When we begin by assuming Scripture’s divinity, we usually end up overestimating its god-like character and, ironically, we end up reading our own humanity into it as the words of the divine.
But when we begin by assuming our scriptural texts are human reflections of God, and then search for where the breath of God has empowered those texts, we know that the divinity we’ve found is truly the work of God. This gives us space and responsibility to handle Scripture respectfully and honestly.
2. Recognize the diversity of Scripture’s books and authorship.
If we start by assuming Scripture’s humanity, then we also recognize the importance of the human authorship of the texts. We look at the Bible not as a single book, but as a library of writings, a collection of distinct perspectives about God from different situations of life and with a variety of questions, concerns, and solutions that demand creativity and imagination to interpret. The words of Scripture speak to us because their authors, in many ways, are us as a part of the ages-old community of believers.
3. Embrace the questions of Scripture.
Life is made of questions, and when we recognize diversity of voices and contexts in Scripture, we also recognize the struggles and questions those authors faced. We see their faithfulness in the midst of their doubts and struggles, and we see the power of God speaking through them.

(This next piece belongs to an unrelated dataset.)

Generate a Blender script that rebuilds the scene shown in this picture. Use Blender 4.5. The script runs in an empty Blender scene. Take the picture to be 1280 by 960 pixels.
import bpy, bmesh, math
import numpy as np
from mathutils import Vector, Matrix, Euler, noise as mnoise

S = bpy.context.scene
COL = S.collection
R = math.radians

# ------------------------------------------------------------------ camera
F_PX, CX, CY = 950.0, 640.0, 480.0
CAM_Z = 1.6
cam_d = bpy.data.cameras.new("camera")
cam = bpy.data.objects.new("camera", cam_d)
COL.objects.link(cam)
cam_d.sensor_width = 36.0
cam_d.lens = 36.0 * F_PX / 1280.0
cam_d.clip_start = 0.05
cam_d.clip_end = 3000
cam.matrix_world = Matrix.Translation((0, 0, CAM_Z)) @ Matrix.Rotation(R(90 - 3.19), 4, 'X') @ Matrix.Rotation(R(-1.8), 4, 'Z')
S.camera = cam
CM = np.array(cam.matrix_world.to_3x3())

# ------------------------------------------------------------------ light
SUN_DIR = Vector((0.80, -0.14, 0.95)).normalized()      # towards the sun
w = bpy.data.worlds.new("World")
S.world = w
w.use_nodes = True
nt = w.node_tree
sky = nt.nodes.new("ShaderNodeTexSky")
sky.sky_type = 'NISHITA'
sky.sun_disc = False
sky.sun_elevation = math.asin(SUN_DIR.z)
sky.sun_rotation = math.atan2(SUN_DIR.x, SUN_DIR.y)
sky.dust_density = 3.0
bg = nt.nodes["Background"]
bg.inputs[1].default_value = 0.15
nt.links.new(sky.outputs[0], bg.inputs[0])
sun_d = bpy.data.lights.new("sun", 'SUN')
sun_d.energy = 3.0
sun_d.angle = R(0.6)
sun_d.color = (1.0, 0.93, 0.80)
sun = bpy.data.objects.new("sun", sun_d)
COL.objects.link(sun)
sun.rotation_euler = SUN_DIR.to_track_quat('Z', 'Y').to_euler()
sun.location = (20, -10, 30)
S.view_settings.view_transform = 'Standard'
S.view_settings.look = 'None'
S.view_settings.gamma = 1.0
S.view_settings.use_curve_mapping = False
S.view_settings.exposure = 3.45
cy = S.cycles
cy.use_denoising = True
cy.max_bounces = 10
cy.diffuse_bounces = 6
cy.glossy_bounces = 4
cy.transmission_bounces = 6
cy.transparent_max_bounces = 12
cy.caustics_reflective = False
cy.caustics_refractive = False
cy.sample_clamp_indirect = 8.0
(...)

Rather than looking to the texts of Scripture to be the final authority for our life’s questions, we look to Jesus Christ, the living Word of God, as the way, the truth, and the life. Christ is the lens through which we interpret the struggles of life, and it is confidence in Christ, rather than confidence in the Bible, that gives us strength to navigate the uncertainties of our own existence.
By reading Scripture in such a way, we reclaim it from the grasp of a particular Christian culture that has transformed it into a reflection of its own insecurities, and we allow it to be the holy text it has been throughout history, filled with mystery and diversity and humanity and the breath of God. We can be better followers of Christ when we read Scripture as it is, rather than as we want it to be.